Last night, for a “Zurich Meets New York” program, an audience had the chance to not only hear two rare Eisler film scores, but to watch five rare–and rarefied–films, ranging from the surrealistic to the burlesque to the scary (really scary) to the two “educational” films for which Eisler wrote the music.


They were performed with a splendid Swiss ensemble, Collegium Novum Zurich, conducted by Jonathan Stockhammer, and their expertise was on exhibit for the entire variegated program.


These two Eisler scores were written within one year of each other (1940-41), they were both atonal, both colorful instrumentally, but no scores could be more different. For a 1929 Dutch “poem” about rain in a Dutch city, Eisler was asked by the Rockefeller Foundation to write the music 15 years after. The movie itself, Regen is probably excellent–but watching it in New York last night, while the unseasonable rain was sloshing outside, was not exactly amusing.


Eisler’s music had little to do with the film itself, a very wet experiment in black and white, showing rain in Holland, coming through the grates, onto the river, into a huge assemblage of umbrellas shot from up high.


The next Eisler work, White Flood, was written for an American film, and Eisler took the easier “Mickey Mouse” path. This was a nature film, about glaciers (ending, we now know ironically, “Man must control nature”). The music, taken from Eisler’s Chamber Symphony, was easily put into musical categories: an étude, an invention, a scherzo. But it came out differently. He seemed to compose “lava music”, “glacier-breaking music” (loud percussion), “placid river music”.


Perhaps too literal, but the film called for that.


This was the ultra-serious side of the evening. The eye-popping side came with Entr’acte, the music arranged by trombonist Andrew Digby from Erik Satie. The beginning was actually from Parade, but the rest was new to me. Typical jaunty Satie music, going nowhere, as crazy as the film, which must be one of the most inane movies ever made.

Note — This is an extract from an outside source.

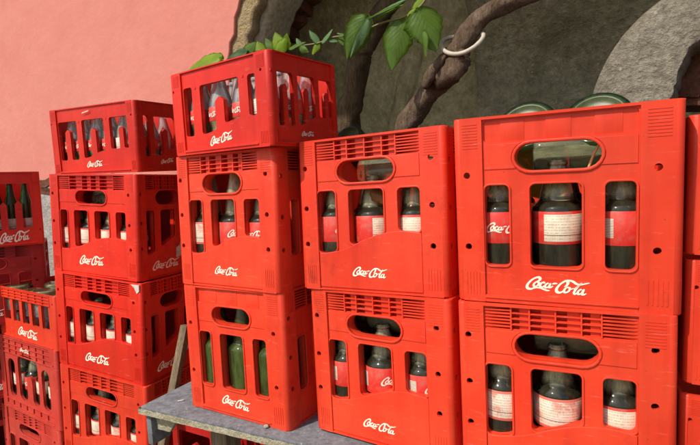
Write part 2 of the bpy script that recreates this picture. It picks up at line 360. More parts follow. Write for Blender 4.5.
def catmull(pts, n=8, closed=False):
    P = [Vector(p) for p in pts]; out = []; k = len(P)
    for i in range(k if closed else k - 1):
        p0 = P[i - 1] if (i or closed) else P[0]; p1 = P[i]; p2 = P[(i + 1) % k]
        p3 = P[(i + 2) % k] if (closed or i + 2 < k) else P[-1]
        for j in range(n):
            t = j / n
            out.append(.5 * ((2 * p1) + (p2 - p0) * t + (2 * p0 - 5 * p1 + 4 * p2 - p3) * t * t + (3 * p1 - p0 - 3 * p2 + p3) * t ** 3))
    if not closed: out.append(P[-1])
    return out
def tube(path, radii, seg=12, jitter=0, seed=0, cap=True, rough=0):
    rng = random.Random(seed); bm = bmesh.new(); rings = []
    up = Vector((.3, .1, 1)); k = len(path)
    ph = [rng.uniform(0, 6.28) for _ in range(6)]
    for i, p in enumerate(path):
        t = (path[min(i + 1, k - 1)] - path[max(i - 1, 0)]).normalized()
        a = t.cross(up); a = a.normalized() if a.length > 1e-4 else t.orthogonal().normalized(); b = t.cross(a)
        r = radii[i] if hasattr(radii, '__len__') else radii
        ring = []
        for j in range(seg):
            th = 2 * math.pi * j / seg
            q = 1 + jitter * (math.sin(2 * th + ph[0] + i * .35) * .6 + math.sin(3 * th + ph[1] - i * .5) * .4 + math.sin(5 * th + ph[2] + i * .21) * .3) + rough * rng.uniform(-1, 1)
            ring.append(bm.verts.new(p + (a * math.cos(th) + b * math.sin(th)) * r * q))
        rings.append(ring)
    for i in range(k - 1):
        for j in range(seg):
            bm.faces.new((rings[i][j], rings[i][(j + 1) % seg], rings[i + 1][(j + 1) % seg], rings[i + 1][j]))
    if cap:
        bm.faces.new(rings[0][::-1]); bm.faces.new(rings[-1])
    for f in bm.faces: f.smooth = True
    bmesh.ops.recalc_face_normals(bm, faces=bm.faces)
    me = bpy.data.meshes.new('tube'); bm.to_mesh(me); bm.free(); return me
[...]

Yes, this was Dada, this was Surrealism, this was René Clair putting together bubbling babblings. Start with a ballet dancer shot from the feet up, a camel leading a funeral procession, an unending group of men chasing a runaway funeral cortege, a magician who makes everybody (including himself) disappear.


I guess that Stanley Kramer got his It’s a Mad Mad...World idea from this, except that had a story and $40 million to fatten it into obesity. This was lean buffoonery, a crazy hodgepodge whose most rational moments comes from a hunter trying to shoot an egg balanced on a stream of water.


Two other scores were original for this evening. Paul Hindemith had been asked to write for a Hans Richter movie in 1928, but the Nazis burned his score. Instead, Carola Bauckholt wrote music for the Collegium Novum Zurich. Its brilliance emanates from the fact that I can remember only sounds, not music. Trombonist Digby flatulating or whistling, the cellist plucking away, the pianist tinkling with other sounds.


The film was pure nonsense–but with the special effects of 1928 which one would have thought could only be achieved today by advanced video and a few hundred million dollars at George Lucas/ special effects factory. It had all the emblems of surrealism–and all tied together by four floating bowler hats which have minds and movements of their own. Like the René Clair film, the images have no logical meaning. Animated bow ties, patterns of guns (many guns: the NRA should show this), trees blossoming and heads revolving owl-style.


If I had my druthers, though, I would plunk for one of the scariest movies ever made, the 1928 film of Edgar Allen Poe’s Fall of the House of Usher. If you don’t know the story, the film is even more scary with a catatonic woman, sledgehammers bursting heads, spooky shadows and wild distortions.


Iris ter Shiphorst wrote music for the silent film that echoes much of the scary music of today. But her music was more subdued: the hints of waltzes, the hints of shadowy notes.


In a way, I would have liked to see this without any music. But obviously “silent film” was always a misnomer. There was always a piano player, an organist, a little band–or the virtuosi of this Zurich ensemble. Sometimes to complement the movie, sometimes to oppose it, sometimes (as with Prokofiev) to stand on its own.


The director Michaelangelo Antonioni described film music best: “It is one element in a general sensorial impression.”


Even if those impressions include runaway hearses, Parisian camels, and the delightfully dizzy visionaries who imagined everything except holocausts and Hiroshimas. They were blessed, we were blessed to see their work.